Universal Bounds Estimation and Efficient Tuning for Equivalent Factor in Real-Time Cost-Optimal Predictive ECMS of PHEVs
Ningyuan Guo, Wencan Zhang, Weilin Chen, Zheng Chen, Jin Liu, Guangze Du, Xiutao Chen
Abstract
Accurate and efficient estimation of the equivalent factor (EF) in equivalent consumption minimization strategy (ECMS) is pivotal for achieving desirable economy effects in plug-in hybrid electric vehicles (PHEV). To this end, a real-time predictive ECMS (PECMS) for cost optimality in series PHEVs is proposed, which aims to minimize the total cost associated with fuel consumption, battery degradation, and electricity usage. A generalized unified constraint for battery power command is developed to establish the minimum feasible control domain in powertrain, thereby reducing control complexity and deriving minimal usable EF bounds.
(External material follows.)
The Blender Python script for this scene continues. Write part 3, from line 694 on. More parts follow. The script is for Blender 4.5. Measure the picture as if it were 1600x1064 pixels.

Building upon this unified constraint, a universal approach for estimating EF bounds is introduced, independent of specific control objectives or powertrain configurations. Subsequently, a concise and efficient EF tuning approach based on the golden section method is formulated to estimate the appropriate EF for PECMS in real time. With this EF determination, optimal battery power commands are computed by solving the Hamilton function. Simulation and hardware-in-the-loop test results verify the effectiveness of the proposed strategy in reducing operational cost, accurately estimating EF bounds, and achieving efficient EF tuning in real-time applications.